Sean C. Solomon

Sean Solomon is an Adjunct Senior Research Scientist at Columbia University’s Lamont-Doherty Earth Observatory, where he served as Director and William B. Ransford Professor of Earth and Planetary Science from 2012 to 2020. Prior to coming to Columbia, Solomon held appointments from 1972 to 1992 as Assistant Professor to Professor of Geophysics in the Department of Earth, Atmospheric, and Planetary Sciences at the Massachusetts Institute of Technology, and from 1992 to 2011 as Director of the Department of Terrestrial Magnetism of the Carnegie Institution of Washington.

Solomon’s research has spanned a range of topics in Earth and planetary science. He has applied the tools of seismology and marine geophysics to address the formation and tectonic evolution of oceanic crust and lithosphere at mid-ocean ridges and transform faults, the nature and causes of intraplate stress, and the deep seismic structure of oceanic hotspots. Through spacecraft observations and theoretical analyses, he has sought to understand the internal structure and geophysical evolution of the solar system’s inner planets. A member of the science teams for the Magellan mission to Venus, the Mars Global Surveyor mission, and the GRAIL mission to the Moon, Solomon was the principal investigator for NASA’s MESSENGER mission, which sent the first spacecraft to orbit Mercury and study the planet’s composition, geology, topography, gravity and magnetic fields, exosphere, magnetosphere, and heliospheric environment.

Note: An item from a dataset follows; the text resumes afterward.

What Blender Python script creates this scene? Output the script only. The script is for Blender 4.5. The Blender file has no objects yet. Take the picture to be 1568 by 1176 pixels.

A former Hertz Fellow, Sloan Research Fellow, and Guggenheim Fellow, Solomon was President of the American Geophysical Union from 1996 to 1998. He is a member of the National Academy of Sciences and the International Academy of Astronautics and a Fellow of the American Academy of Arts and Sciences, the American Association for the Advancement of Science, the American Geophysical Union, and the Geological Society of America. He is a recipient of the G. K. Gilbert Award from the Geological Society of America, the Arthur L. Day Prize from the National Academy of Sciences, the Public Service Medal from NASA, the Harry H. Hess Medal from the American Geophysical Union, and the Distinguished Alumni Award from the California Institute of Technology. In 2014 he was awarded the National Medal of Science by President Barack Obama.